# Given data
########################################
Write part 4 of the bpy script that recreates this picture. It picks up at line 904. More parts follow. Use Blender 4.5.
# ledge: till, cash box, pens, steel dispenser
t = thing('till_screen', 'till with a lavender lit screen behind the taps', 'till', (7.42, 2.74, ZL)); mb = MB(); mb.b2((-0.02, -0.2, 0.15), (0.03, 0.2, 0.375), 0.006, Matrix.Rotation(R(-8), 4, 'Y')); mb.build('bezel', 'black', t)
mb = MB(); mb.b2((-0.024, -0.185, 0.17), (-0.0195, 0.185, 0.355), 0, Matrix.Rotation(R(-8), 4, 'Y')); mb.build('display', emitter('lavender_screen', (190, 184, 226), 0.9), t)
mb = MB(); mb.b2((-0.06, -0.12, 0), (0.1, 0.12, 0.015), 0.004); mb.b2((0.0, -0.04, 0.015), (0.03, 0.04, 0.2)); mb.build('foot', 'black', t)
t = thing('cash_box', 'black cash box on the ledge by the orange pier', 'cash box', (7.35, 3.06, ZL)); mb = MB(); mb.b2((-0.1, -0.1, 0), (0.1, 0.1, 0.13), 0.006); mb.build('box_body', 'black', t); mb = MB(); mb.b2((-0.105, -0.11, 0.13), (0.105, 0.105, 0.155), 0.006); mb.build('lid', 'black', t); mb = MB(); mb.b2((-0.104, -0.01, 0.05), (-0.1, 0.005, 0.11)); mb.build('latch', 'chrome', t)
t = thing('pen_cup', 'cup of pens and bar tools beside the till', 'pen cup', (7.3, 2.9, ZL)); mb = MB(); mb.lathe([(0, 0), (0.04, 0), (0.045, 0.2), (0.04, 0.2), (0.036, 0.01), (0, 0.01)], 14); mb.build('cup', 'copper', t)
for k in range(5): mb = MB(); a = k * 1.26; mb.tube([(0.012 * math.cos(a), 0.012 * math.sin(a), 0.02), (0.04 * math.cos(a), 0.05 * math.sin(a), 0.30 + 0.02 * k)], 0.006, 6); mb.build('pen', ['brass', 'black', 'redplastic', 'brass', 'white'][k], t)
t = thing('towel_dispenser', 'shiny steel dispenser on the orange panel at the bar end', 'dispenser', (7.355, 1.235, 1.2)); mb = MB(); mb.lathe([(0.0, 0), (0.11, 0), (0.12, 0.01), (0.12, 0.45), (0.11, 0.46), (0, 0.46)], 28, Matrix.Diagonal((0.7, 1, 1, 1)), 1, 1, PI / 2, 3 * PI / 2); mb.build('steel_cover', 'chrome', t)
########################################
# Do this
Retype the data in full and match it exactly.

# In response
Write part 4 of the bpy script that recreates this picture. It picks up at line 904. More parts follow. Use Blender 4.5.
# ledge: till, cash box, pens, steel dispenser
t = thing('till_screen', 'till with a lavender lit screen behind the taps', 'till', (7.42, 2.74, ZL)); mb = MB(); mb.b2((-0.02, -0.2, 0.15), (0.03, 0.2, 0.375), 0.006, Matrix.Rotation(R(-8), 4, 'Y')); mb.build('bezel', 'black', t)
mb = MB(); mb.b2((-0.024, -0.185, 0.17), (-0.0195, 0.185, 0.355), 0, Matrix.Rotation(R(-8), 4, 'Y')); mb.build('display', emitter('lavender_screen', (190, 184, 226), 0.9), t)
mb = MB(); mb.b2((-0.06, -0.12, 0), (0.1, 0.12, 0.015), 0.004); mb.b2((0.0, -0.04, 0.015), (0.03, 0.04, 0.2)); mb.build('foot', 'black', t)
t = thing('cash_box', 'black cash box on the ledge by the orange pier', 'cash box', (7.35, 3.06, ZL)); mb = MB(); mb.b2((-0.1, -0.1, 0), (0.1, 0.1, 0.13), 0.006); mb.build('box_body', 'black', t); mb = MB(); mb.b2((-0.105, -0.11, 0.13), (0.105, 0.105, 0.155), 0.006); mb.build('lid', 'black', t); mb = MB(); mb.b2((-0.104, -0.01, 0.05), (-0.1, 0.005, 0.11)); mb.build('latch', 'chrome', t)
t = thing('pen_cup', 'cup of pens and bar tools beside the till', 'pen cup', (7.3, 2.9, ZL)); mb = MB(); mb.lathe([(0, 0), (0.04, 0), (0.045, 0.2), (0.04, 0.2), (0.036, 0.01), (0, 0.01)], 14); mb.build('cup', 'copper', t)
for k in range(5): mb = MB(); a = k * 1.26; mb.tube([(0.012 * math.cos(a), 0.012 * math.sin(a), 0.02), (0.04 * math.cos(a), 0.05 * math.sin(a), 0.30 + 0.02 * k)], 0.006, 6); mb.build('pen', ['brass', 'black', 'redplastic', 'brass', 'white'][k], t)
t = thing('towel_dispenser', 'shiny steel dispenser on the orange panel at the bar end', 'dispenser', (7.355, 1.235, 1.2)); mb = MB(); mb.lathe([(0.0, 0), (0.11, 0), (0.12, 0.01), (0.12, 0.45), (0.11, 0.46), (0, 0.46)], 28, Matrix.Diagonal((0.7, 1, 1, 1)), 1, 1, PI / 2, 3 * PI / 2); mb.build('steel_cover', 'chrome', t)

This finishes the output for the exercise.